L’Évènement a pour rédacteur M. Hector Fabre, aujourd’hui sénateur fédéral, et certainement l’un des plus charmants esprits du Canada. La verve toute gauloise, mêlée d’une pointe de scepticisme railleur, avec laquelle il sait fustiger ses adversaires politiques, sans jamais descendre jusqu’à l’injure brutale et violente, si familière, hélas ! à la plupart des journalistes de son pays, lui assure une place à part dans la presse périodique bas-canadienne et dans le parti libéral auquel il appartient.
Le Journal de Québec était rédigé en 1873 par M. Cauchon, écrivain quelquefois dur et incorrect, mais d’une grande énergie. M. Cauchon, vrai fils de ses œuvres, jadis l’un des chefs du parti conservateur, et depuis rallié aux libéraux, a joué et joue encore un grand rôle dans l’histoire parlementaire de son pays.
Le Courrier du Canada représente les idées ultra-catholiques.

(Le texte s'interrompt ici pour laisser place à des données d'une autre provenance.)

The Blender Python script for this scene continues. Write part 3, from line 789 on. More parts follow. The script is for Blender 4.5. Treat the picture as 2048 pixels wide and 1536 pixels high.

Il a eu autrefois pour rédacteurs des écrivains de beaucoup de talent ; mais, au moment où je me trouvais au Canada, en 1873, il était écrit, en un français des plus fantaisistes ; sous ce rapport, il n’avait rien à envier à quelques-unes des feuilles hebdomadaires qui se publient dans les petites villes de l’intérieur.
Le grand écueil du journalisme canadien, c’est la traduction des documents anglais, confiée la plupart du temps à des jeunes gens à peine sortis du collège qui contractent dans cette ingrate besogne des habitudes d’incorrection dont ils ne peuvent plus se défaire. De là ces solécismes bizarres qui, à force d’émailler les colonnes des journaux, finissent par acquérir une sorte de droit de cité dans le langage courant. « Supporter une candidature », « objecter un discours », « faire application (demande) pour obtenir un emploi », « démettre (révoquer) un fonctionnaire », voilà quelques-uns des spécimens les plus communs d’anglicismes politiques. Je me souviens, entre autres curiosités, du titre d’un premier-Québec. On y lisait en grosses capitales « De la votation compulsoire ! ! ! » J’en passe, et des meilleures. Heureusement le remède se trouve à côté du mal. Une excellente publication pédagogique mensuelle, le Journal de l’instruction publique dirigé aujourd’hui par mon ami O. Dunn, écrivain très français et très patriote, malgré l’apparence saxonne de son nom, fait une guerre incessante aux locutions hasardées. Tout dernièrement on a pu affirmer avec preuves à l’appui que, loin de se corrompre, le français parlé au Canada tendait chaque jour davantage, grâce à la diffusion de l’instruction primaire, à s’épurer et à se dégager de tout alliage illicite.